Once it does, it becomes The Towering Inferno at Sea. Berg has already demonstrated himself to be a solid action director, and he makes the stakes harrowing. A few crew members did die that night, and unless you studied the backstory before seeing the movie, you won't which ones might be among them.

At the same time, this does feel respectful to the people who were involved in this tragedy. No Jack & Rose love story thrown in.

Friday, October 14, 2016

Blair Witch - Movie Review

Starring James Allen McCune, Callie Hernandez, Corbin Reid, Brandon Scott, Wes Robinson and Valorie Curry.
Written by Simon Barrett.
Directed by Adam Wingard.

★½

I was excited to see this horror movie. I really liked the Barrett/Wingard collaboration on You're Next, and I figured they could have fun with this. There are two reasons this movie doesn't succeed. It follows too closely to the template of the first Blair Witch movie. And it's not scary.

James is the younger brother of Heather, one of the documentarians who disappeared in the original Blair Witch. A recent tape was discovered in those woods outside Burkittsville, and James believes it contains evidence that Heather is still alive. His documentarian girlfriend Lisa and their friends Peter and Ashley tag along to go visit those woods. They find the couple, Lane and Talia, who originally found the tape to show them the exact location of where they found it.
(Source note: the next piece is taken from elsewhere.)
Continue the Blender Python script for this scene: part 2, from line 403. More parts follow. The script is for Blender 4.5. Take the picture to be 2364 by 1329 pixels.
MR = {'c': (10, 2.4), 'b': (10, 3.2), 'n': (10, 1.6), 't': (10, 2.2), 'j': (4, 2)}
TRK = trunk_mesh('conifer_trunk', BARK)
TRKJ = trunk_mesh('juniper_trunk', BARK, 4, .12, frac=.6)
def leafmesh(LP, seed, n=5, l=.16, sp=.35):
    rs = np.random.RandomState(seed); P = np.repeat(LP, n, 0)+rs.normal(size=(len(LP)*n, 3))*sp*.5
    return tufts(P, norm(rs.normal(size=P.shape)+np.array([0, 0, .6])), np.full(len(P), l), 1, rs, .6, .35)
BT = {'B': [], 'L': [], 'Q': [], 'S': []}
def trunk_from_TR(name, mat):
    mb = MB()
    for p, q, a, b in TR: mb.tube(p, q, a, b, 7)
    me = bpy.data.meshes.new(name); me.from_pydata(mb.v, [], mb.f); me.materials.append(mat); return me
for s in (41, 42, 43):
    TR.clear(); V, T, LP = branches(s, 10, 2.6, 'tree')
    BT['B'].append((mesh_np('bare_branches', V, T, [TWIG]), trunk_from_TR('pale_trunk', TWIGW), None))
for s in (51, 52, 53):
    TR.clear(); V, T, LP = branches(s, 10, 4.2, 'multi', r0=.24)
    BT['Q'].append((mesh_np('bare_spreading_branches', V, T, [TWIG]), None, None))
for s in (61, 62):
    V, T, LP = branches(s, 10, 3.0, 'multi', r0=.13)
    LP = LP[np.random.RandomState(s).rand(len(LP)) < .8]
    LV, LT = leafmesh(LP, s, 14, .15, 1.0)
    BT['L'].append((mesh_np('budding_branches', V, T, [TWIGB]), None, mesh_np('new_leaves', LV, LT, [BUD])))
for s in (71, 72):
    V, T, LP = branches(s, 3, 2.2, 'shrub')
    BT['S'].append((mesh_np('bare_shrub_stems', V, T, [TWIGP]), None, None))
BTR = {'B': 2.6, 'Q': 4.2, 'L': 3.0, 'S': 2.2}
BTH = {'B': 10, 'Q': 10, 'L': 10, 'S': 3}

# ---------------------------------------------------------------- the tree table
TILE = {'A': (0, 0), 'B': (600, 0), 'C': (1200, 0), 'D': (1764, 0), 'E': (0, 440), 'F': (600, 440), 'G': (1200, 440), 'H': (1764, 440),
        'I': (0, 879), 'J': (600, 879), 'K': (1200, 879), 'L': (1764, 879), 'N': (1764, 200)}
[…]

So this time around we have six young people instead of three, and we have a lot more camera angles, although it is still all done under the found-footage conceit. Most of the jump-scares happen when suddenly someone enters the frame, but that's when the frame is shakiest, so you can't really see what you were supposed to be scared by.

The finale happens in that mysterious house in the middle of the woods, and that's the most suspenseful part of the movie. Once it was all over, I just wanted to give it a gigantic shrug.

Monday, October 10, 2016

Girl on the Train is #1


For the weekend of October 7-9, 2016, The Girl on the Train was the big winner. Not "Gone Girl" level, but still successful, especially considering how the reviews were mixed, and Emily Blunt has never opened a movie on her own. And hey, the severe weather in the southwest didn't help.
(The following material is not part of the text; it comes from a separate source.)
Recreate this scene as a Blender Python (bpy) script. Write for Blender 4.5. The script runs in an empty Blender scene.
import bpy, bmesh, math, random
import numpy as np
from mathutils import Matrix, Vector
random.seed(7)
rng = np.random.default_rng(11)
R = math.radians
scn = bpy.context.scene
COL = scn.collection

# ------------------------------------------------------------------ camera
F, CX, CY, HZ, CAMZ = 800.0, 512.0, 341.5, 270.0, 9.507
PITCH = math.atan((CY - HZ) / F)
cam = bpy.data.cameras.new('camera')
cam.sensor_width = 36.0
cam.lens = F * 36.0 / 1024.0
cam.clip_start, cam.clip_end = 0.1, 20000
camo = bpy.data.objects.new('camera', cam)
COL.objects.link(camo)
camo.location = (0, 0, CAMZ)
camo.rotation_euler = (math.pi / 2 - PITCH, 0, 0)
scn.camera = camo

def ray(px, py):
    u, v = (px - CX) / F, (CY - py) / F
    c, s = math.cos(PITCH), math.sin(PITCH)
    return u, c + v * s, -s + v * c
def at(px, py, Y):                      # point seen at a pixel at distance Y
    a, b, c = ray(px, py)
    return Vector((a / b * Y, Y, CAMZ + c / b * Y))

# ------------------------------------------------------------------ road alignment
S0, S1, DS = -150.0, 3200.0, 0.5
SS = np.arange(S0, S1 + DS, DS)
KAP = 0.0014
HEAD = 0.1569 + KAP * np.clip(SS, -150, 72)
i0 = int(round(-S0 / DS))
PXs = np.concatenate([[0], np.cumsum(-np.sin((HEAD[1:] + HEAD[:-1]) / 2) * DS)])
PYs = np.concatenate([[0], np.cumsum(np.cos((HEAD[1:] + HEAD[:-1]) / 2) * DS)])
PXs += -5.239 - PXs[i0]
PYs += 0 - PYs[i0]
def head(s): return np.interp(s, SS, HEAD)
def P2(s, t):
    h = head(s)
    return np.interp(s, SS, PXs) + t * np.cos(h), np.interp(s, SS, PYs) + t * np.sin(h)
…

When Fox Searchlight bought The Birth of a Nation at Sundance, they thought they were getting an Oscar contender, but then controversy exploded when the story resurfaced that writer/director/star Nate Parker had been acquitted for rape in 1999, and that his accuser had committed suicide in 2012. The marketing just never clicked in for it.
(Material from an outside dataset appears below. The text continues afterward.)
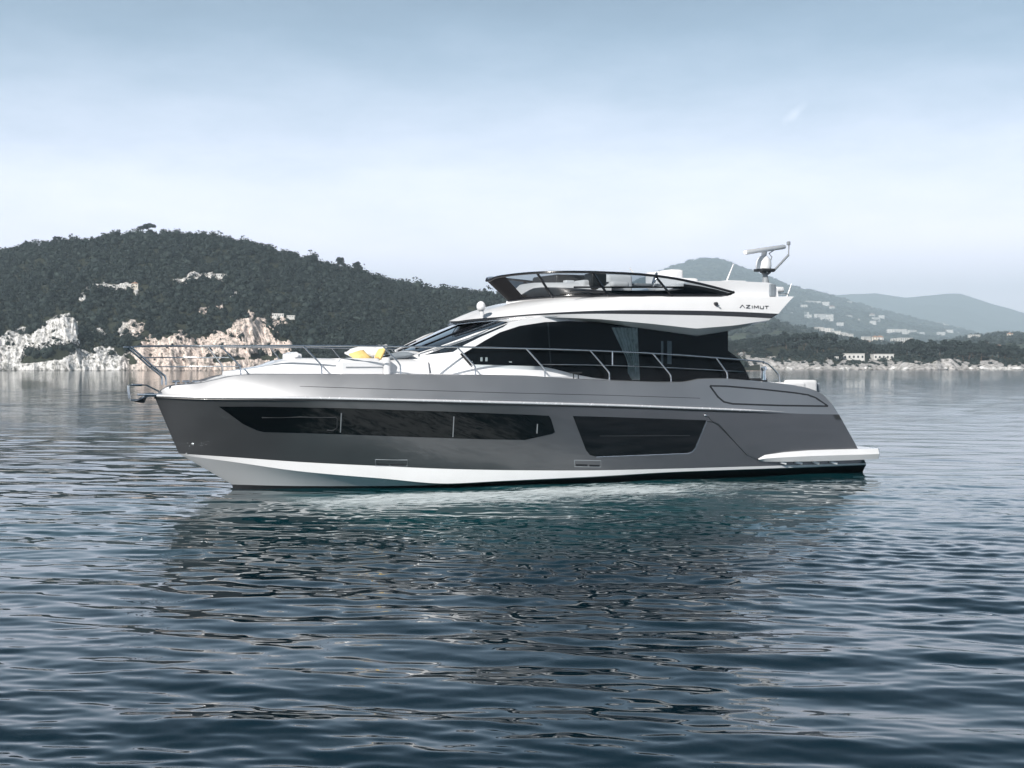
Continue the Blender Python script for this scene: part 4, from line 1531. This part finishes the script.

Middle School is based on a children's book series, and with its low budget, anything it got was going to be positive.

There probably won't be another movie to open over $30 million until Inferno (10/28). Then this will be called the Season of Tom Hanks. I do expect The Accountant to open to about $20 million.



Opens October 14
THE ACCOUNTANT with Ben Affleck, Anna Kendrick, JK Simmons and Jon Bernthal.
KEVIN HART: WHAT NOW? with Kevin Hart and Halle Berry.
MAX STEEL with Ben Winchell, Mario Bello, Andy Garcia and Ana Villafane.

Saturday, October 8, 2016

Elvis & Nixon - Movie Review

Starring Michael Shannon, Kevin Spacey, Alex Pettyfer, Johnny Knoxville, Colin Hanks, Evan Peters and Tate Donovan.
Written by Cary Elwes, Joey Sagal & Hanala Sagal.
Directed by Liza Johnson.

★★½

This little stage-play of a movie has its own enjoyments. Maybe not enough to fully recommend it. Actually it's worth it to watch the second half.

This is all about how the famous picture came to be of Elvis Presley shaking Richard Nixon's hand. Michael Shannon plays Elvis here, and while he doesn't look or sound like Elvis, he captures his essence. Kevin Spacey's Nixon is better.

There's no consequence to the proceedings here. It's fun to watch Elvis and Nixon interact in the second half. In fact, I don't think you'd miss much by just starting it at the 45-minute mark.

Monday, October 3, 2016

Miss Peregrine #1, Deepwater #2 at box office


For the weekend of September 30-October 2, 2016, Miss Peregrine's Home for Peculiar Children won the day. Based on the best-selling book, the Tim Burton-directed feature didn't open as high as Fox would have hoped, considering its budget. The book has two sequels, but book-series adaptations haven't proven to be guaranteed hits. For every Harry Potter, there's a Golden Compass. For every Hunger Games, there's a Mortal Instruments. Depending on how well it does overseas, it's more likely than not that this'll be a stand-alone film.

Deepwater Horizon is another solid effort from director Peter Berg, but not enough people could get interested in seeing a movie about an oil-rig explosion. Too bad.

Masterminds was long-delayed due to Relativity's financial woes. It would have opened to twice these numbers had it come out as originally scheduled last year.

Queen of Katwe failed to spark interest with its expansion.

In limited release, Denial (starring Rachel Weisz) and American Honey (starring Shia LaBeouf) found success.



Opens October 7
THE GIRL ON THE TRAIN with Emily Blunt, Haley Bennett and Rebecca Ferguson.
THE BIRTH OF A NATION with Nate Parker, Armie Hammer and Jackie Earle Haley.
MIDDLE SCHOOL with Lauren Graham, Thomas Barbusca and Griffin Gluck.